Goal -
Line by line, reproduce exactly the beginning of the listing below, ending with the line that contains "CAMZ = 1.49" and adding nothing.

Dataset excerpt -
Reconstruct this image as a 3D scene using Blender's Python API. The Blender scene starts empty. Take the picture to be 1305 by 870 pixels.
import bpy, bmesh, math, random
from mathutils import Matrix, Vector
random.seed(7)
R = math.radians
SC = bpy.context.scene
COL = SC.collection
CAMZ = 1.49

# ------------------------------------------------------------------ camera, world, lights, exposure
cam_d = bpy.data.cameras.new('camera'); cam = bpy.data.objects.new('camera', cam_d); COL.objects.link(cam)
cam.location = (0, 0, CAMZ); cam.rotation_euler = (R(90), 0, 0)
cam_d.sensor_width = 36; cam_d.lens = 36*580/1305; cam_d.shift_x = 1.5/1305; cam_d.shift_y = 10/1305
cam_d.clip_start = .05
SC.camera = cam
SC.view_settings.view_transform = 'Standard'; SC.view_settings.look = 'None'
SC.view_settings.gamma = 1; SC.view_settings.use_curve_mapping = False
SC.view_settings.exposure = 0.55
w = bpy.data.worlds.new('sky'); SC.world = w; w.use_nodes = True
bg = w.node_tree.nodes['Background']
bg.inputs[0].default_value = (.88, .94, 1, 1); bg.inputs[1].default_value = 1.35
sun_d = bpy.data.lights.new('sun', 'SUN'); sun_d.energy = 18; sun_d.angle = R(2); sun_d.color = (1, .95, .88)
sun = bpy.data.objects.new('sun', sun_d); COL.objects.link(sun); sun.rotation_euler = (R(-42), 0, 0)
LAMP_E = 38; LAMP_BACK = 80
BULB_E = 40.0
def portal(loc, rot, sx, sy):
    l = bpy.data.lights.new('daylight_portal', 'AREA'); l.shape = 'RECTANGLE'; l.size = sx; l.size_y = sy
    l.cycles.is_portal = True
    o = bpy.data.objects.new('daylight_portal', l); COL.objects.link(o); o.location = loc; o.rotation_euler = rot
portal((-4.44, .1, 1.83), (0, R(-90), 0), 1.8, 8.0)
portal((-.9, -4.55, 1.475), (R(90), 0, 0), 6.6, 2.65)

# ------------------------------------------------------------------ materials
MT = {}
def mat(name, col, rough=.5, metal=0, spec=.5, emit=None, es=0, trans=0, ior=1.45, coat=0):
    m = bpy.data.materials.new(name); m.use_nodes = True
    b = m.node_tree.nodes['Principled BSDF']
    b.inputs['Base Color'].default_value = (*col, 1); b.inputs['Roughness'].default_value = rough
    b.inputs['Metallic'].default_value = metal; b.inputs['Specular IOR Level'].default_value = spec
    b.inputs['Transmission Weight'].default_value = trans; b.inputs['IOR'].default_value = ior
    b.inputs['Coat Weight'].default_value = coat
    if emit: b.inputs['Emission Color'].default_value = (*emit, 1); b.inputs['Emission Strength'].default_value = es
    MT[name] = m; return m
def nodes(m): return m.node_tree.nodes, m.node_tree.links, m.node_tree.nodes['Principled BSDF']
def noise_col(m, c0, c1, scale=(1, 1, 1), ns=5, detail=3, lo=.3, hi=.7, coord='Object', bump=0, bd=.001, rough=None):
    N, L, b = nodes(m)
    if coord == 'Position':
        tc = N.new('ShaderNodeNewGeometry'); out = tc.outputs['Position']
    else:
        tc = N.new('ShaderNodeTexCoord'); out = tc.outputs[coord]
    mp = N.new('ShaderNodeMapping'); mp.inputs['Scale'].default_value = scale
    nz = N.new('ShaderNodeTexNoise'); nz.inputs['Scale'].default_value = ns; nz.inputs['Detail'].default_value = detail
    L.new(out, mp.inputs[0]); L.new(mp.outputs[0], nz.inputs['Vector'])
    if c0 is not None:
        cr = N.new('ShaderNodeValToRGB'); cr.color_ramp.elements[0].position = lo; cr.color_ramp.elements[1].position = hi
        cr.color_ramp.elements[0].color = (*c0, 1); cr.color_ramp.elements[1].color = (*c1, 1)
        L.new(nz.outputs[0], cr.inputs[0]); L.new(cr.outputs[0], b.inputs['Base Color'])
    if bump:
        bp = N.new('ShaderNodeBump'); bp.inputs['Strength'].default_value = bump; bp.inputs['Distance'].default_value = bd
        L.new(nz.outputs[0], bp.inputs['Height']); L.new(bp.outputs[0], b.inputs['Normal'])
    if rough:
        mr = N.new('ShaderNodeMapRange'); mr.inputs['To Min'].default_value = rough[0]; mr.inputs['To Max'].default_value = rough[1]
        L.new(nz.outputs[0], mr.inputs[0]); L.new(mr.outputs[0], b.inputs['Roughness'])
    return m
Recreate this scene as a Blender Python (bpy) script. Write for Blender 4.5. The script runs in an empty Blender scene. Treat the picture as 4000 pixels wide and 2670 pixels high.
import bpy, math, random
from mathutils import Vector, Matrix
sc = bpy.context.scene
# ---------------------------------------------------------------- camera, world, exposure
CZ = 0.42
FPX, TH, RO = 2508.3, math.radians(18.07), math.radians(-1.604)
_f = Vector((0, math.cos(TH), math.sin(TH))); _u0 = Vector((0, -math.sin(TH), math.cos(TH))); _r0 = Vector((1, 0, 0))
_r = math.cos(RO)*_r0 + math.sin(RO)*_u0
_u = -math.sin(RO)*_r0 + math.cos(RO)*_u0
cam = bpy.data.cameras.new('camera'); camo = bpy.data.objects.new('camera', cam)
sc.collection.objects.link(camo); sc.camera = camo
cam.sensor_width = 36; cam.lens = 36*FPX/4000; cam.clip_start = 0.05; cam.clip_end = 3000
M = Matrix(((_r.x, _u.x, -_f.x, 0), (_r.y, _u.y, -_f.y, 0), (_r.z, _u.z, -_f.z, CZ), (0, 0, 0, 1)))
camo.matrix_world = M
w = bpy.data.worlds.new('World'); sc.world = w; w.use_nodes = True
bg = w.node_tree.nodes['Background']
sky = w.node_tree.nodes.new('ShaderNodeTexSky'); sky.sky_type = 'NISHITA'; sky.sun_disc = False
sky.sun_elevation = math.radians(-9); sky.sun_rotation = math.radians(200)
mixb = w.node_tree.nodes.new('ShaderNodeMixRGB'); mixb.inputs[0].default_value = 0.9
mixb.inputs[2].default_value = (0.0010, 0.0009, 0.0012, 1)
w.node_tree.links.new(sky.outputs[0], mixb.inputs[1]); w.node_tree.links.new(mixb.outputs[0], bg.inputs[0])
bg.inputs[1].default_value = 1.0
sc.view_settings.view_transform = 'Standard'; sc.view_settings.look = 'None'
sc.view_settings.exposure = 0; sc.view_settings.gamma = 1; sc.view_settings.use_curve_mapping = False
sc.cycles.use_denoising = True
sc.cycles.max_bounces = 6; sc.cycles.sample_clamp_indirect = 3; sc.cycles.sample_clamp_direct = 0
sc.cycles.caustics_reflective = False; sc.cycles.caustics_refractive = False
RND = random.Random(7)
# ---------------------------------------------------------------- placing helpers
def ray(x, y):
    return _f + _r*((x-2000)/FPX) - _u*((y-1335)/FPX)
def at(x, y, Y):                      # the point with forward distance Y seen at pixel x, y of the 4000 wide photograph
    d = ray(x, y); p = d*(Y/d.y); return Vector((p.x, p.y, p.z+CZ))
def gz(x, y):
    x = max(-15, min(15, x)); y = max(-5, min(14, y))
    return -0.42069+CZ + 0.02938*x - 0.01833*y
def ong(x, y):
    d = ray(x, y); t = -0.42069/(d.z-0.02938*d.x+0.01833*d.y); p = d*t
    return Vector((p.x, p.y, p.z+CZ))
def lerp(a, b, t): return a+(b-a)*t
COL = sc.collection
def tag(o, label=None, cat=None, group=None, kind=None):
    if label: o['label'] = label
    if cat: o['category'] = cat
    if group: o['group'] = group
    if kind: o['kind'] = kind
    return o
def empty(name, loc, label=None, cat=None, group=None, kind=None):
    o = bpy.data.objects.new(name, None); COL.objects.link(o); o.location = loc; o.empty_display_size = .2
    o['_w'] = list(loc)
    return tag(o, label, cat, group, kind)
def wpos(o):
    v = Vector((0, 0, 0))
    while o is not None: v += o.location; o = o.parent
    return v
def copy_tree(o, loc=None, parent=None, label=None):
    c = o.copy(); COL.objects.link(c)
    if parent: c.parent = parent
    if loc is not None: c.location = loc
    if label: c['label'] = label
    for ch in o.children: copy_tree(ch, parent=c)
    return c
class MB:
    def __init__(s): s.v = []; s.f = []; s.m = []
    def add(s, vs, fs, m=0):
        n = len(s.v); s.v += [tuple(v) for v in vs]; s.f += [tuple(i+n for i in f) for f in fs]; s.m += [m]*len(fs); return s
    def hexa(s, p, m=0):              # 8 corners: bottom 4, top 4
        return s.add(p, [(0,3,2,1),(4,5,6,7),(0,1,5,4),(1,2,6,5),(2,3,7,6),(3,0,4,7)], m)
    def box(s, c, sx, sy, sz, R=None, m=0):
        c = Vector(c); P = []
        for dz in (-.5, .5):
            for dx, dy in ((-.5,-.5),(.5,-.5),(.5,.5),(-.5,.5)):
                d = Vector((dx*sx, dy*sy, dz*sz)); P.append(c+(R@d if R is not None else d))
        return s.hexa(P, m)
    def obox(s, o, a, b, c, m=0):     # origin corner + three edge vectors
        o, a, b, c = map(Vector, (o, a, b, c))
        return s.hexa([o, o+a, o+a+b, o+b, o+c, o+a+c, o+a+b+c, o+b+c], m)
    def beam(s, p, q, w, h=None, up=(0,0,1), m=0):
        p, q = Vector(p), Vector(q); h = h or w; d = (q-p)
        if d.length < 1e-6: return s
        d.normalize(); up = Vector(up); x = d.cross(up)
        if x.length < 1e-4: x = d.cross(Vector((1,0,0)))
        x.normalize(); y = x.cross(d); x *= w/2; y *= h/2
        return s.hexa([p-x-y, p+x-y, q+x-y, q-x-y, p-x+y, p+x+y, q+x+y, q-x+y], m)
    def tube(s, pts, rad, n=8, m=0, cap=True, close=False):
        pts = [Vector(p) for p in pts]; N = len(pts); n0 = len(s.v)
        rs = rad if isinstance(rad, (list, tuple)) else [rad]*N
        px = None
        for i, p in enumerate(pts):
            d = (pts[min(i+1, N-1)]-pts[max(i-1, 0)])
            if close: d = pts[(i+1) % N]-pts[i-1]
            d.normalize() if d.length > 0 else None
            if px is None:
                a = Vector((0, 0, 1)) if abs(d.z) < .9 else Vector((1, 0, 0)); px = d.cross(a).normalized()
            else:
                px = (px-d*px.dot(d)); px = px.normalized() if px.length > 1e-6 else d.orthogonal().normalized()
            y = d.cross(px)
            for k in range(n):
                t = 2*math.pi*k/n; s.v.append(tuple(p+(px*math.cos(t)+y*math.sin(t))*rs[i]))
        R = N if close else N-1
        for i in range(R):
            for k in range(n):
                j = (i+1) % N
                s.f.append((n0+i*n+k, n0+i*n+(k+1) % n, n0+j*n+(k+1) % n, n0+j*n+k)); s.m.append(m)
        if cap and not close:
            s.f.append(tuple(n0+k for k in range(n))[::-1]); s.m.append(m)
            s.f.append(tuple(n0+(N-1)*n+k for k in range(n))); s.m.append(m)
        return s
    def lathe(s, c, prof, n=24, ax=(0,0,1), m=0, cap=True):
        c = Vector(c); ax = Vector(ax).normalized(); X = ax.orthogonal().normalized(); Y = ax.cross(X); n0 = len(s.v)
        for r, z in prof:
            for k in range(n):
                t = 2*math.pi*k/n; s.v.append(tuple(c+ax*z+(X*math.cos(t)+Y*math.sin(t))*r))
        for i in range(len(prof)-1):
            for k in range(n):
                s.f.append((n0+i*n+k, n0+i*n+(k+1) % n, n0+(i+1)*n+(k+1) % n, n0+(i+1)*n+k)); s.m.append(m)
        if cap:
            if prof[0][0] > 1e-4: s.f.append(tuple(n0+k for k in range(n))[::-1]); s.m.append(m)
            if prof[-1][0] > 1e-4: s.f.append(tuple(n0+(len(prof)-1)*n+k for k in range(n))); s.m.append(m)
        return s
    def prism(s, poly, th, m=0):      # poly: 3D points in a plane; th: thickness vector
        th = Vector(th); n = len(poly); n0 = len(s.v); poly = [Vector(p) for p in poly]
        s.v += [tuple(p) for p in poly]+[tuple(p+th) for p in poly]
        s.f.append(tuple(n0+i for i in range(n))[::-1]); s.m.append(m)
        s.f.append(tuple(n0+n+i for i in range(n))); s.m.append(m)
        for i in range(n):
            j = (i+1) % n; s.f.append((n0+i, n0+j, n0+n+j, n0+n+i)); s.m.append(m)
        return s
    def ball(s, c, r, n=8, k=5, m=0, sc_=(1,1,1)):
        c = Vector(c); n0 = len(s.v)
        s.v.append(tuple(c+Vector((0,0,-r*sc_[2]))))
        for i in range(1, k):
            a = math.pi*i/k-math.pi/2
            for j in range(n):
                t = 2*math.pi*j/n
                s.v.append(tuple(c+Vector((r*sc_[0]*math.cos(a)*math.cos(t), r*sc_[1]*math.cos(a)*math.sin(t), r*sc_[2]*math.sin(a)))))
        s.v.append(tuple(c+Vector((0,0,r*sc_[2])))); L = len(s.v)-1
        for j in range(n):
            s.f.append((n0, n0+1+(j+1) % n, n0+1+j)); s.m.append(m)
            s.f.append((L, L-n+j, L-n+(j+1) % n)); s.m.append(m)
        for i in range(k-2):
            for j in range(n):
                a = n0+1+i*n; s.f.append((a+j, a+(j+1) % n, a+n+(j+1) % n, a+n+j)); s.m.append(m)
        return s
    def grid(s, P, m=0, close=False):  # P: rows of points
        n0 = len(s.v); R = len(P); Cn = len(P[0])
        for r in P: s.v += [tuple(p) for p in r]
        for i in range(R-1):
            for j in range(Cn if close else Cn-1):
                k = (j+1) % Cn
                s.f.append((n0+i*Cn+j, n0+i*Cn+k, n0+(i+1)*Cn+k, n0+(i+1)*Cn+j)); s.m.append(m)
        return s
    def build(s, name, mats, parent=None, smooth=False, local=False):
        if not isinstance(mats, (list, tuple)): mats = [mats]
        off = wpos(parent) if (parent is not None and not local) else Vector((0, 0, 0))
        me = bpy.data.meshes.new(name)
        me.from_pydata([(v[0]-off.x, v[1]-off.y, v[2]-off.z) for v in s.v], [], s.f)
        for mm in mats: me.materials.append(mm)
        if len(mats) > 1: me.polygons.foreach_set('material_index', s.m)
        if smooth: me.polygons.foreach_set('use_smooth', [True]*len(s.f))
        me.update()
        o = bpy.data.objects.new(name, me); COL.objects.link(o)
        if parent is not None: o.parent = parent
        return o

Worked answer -
Reconstruct this image as a 3D scene using Blender's Python API. The Blender scene starts empty. Take the picture to be 1305 by 870 pixels.
import bpy, bmesh, math, random
from mathutils import Matrix, Vector
random.seed(7)
R = math.radians
SC = bpy.context.scene
COL = SC.collection
CAMZ = 1.49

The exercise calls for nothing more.